Не столько Самойлов выбрал нишу, сколько ниша выбрала его; и, собственно, он в этом выборе не одинок, потому что вся лирика XX века, по крайней мере второй его половины, да отчасти и первой с середины двадцатых примерно, — вынужденно творила эпос, беря на себя работу прозаиков, поскольку для прозы нужна мысль, а мысль дозволялась только поэзии, поскольку там её не все понимали, можно было как-то зашифровать.

Считается, что поэзия выше прозы — нет, потому большинство прозаиков и начинает со стихов; поэзия наивнее, она о большем догадывается, но меньше знает. Великие поэты — Пушкин, Пастернак, Некрасов — всю жизнь мечтали о прозе. Но поколение тридцатых, в котором все — каждый по-своему — мечтали о большом романе, рано сообразило, что написать эту прозу им элементарно не дадут, даже о войне, которая станет духовной скрепой и о которой можно будет сказать нечто действительно важное. Но и лейтенантская проза не смогла посягнуть на главное, и исторические проблемы были по- настоящему поставлены в полный рост поэтами: Самойловым — в цикле об Иване Грозном — и Чухонцевым, например, в стихах о Чаадаеве или Курбском.

Я не знаю, какого масштаба должен быть прозаик, который честно напишет об алгоритме русской истории в сороковые-пятидесятые годы нынешнего века.

Самойлов мог бы написать «Войну и мир» XX века — но, возможно, ему неловко это было делать, потому что он был еврей, а может, он отчётливо понимал, что выводы, к которым он придёт, окажутся во многом самоубийственны. И не прочитает это никто, а сделают как с Гроссманом, который только начал, почти ничего не договорил.

И он написал стихи, и стихи эти до сих пор не прочитаны толком; они будоражат, толкаются в голове, не подчиняются простым трактовкам — но смысл их ускользает. Вышло как с Михаилом Львовским, человеком из их компании, которого считали одним из самых талантливых, — но который заставил себя замолчать, ушёл в кинодраматургию, и из всех его стихов поют только «Вагончики». А ведь это он написал: «И в такой безмерной дали я зарыл бессмертный труд, что пока не отыскали — и боюсь, что не найдут».

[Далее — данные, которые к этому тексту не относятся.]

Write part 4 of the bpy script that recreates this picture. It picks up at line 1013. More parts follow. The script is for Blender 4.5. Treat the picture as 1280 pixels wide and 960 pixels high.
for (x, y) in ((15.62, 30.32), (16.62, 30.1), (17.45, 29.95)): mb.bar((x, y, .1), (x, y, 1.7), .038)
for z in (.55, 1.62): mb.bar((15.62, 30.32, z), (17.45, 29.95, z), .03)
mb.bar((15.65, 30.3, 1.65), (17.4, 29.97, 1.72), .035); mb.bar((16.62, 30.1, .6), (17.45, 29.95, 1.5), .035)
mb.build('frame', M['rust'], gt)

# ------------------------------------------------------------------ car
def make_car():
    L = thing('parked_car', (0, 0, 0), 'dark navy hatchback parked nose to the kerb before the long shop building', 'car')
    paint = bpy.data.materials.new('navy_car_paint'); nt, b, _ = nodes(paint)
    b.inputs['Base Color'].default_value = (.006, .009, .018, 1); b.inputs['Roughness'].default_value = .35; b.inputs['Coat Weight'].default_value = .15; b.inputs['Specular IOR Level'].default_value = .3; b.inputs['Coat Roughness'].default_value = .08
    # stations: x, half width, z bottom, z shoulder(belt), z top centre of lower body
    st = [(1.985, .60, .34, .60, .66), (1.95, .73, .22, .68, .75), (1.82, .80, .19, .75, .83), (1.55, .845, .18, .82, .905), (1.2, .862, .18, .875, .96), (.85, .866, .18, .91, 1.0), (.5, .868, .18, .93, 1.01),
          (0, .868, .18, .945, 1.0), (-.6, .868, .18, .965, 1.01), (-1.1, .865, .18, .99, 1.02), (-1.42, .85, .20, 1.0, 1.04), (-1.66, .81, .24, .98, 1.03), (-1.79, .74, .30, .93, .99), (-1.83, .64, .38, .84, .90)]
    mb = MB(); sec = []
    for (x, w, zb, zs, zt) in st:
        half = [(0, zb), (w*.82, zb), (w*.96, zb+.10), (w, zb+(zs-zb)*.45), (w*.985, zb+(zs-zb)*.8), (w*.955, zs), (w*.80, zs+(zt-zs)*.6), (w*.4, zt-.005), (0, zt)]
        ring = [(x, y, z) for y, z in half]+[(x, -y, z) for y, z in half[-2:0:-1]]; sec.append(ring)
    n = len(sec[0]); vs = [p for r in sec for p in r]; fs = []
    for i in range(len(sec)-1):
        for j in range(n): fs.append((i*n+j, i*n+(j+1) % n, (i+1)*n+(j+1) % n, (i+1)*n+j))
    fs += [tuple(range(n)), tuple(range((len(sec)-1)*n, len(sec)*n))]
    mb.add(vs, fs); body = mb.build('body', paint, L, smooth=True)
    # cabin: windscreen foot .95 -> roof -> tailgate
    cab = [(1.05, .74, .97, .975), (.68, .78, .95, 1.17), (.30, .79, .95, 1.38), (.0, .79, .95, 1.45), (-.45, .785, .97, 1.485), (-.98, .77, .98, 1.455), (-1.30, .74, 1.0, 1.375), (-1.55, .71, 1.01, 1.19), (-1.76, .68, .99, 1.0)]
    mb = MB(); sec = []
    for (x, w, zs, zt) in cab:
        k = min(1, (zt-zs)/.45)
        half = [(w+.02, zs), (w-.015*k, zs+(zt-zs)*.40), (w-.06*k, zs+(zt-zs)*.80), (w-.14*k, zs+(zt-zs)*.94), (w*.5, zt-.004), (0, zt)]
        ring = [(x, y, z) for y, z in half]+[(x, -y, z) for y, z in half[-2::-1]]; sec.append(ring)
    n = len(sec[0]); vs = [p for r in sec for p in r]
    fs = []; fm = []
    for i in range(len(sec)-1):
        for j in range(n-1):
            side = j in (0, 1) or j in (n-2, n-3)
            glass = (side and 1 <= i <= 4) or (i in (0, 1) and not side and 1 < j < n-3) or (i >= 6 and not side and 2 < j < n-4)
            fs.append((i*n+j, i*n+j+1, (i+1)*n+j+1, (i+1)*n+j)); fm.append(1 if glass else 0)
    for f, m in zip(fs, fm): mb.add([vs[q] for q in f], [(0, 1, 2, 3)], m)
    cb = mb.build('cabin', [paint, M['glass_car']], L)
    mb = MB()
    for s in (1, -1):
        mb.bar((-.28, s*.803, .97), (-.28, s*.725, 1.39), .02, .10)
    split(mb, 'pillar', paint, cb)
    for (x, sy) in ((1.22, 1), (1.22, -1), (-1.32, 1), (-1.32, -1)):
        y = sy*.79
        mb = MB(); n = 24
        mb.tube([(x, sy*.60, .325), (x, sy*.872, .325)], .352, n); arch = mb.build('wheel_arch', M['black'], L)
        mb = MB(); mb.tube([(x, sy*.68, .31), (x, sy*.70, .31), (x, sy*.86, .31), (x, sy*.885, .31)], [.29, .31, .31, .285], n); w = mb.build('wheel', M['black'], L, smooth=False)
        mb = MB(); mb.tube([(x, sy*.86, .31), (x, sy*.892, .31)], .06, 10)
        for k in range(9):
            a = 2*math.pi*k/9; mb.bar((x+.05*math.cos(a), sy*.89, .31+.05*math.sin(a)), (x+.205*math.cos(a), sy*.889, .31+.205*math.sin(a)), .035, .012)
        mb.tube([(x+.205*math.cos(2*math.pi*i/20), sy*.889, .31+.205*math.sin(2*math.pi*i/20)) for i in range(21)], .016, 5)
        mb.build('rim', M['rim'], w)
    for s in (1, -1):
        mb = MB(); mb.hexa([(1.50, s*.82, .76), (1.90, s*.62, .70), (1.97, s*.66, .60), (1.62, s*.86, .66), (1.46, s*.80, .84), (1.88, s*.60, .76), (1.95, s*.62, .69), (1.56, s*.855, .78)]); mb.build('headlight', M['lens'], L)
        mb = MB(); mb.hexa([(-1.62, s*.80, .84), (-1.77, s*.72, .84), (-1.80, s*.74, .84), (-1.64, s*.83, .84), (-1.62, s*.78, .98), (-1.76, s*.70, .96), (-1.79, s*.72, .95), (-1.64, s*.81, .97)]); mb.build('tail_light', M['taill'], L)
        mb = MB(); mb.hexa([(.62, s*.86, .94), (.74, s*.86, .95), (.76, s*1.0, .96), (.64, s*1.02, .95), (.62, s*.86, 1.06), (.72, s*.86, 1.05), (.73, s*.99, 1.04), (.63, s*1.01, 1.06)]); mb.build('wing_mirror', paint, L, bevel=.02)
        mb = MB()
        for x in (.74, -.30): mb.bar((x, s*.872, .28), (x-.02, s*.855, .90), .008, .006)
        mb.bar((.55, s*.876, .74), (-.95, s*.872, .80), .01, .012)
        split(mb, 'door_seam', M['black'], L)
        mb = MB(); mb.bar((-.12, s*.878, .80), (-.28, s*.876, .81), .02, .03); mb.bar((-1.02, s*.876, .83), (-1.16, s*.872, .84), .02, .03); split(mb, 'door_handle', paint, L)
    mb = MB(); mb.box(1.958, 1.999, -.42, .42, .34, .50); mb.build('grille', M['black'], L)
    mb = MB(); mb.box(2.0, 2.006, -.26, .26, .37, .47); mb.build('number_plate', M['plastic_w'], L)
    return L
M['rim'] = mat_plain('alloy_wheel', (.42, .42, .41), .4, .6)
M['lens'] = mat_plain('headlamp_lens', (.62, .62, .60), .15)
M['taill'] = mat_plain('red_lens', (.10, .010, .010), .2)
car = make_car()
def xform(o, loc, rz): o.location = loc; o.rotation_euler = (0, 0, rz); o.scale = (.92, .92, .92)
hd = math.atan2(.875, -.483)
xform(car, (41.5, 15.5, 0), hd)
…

Самойлова тоже пока не отыскали, потому и не написана до сих пор большая биографическая книга о нём и не раскрыт смысл многих тёмных текстов вроде «Струфиана». Но кое-что через 30 лет после его ухода становится видно.

2

Самойловской поэзии присущи все черты большой прозы — и прежде всего напряжённая рефлексия именно на романные темы. «Мужицкий бунт — начало русской прозы», — писал он, сам вслушивавшийся в мотивы русского бунта. Ключевая его догадка в том, что народ в России никогда не был хозяином своей судьбы:

Как его бояре встали
От тесового стола.
«Ну, вяжи его, — сказали, —
Снова наша не взяла».


Наша не взяла? А чья взяла-то? Вяжет-то кто?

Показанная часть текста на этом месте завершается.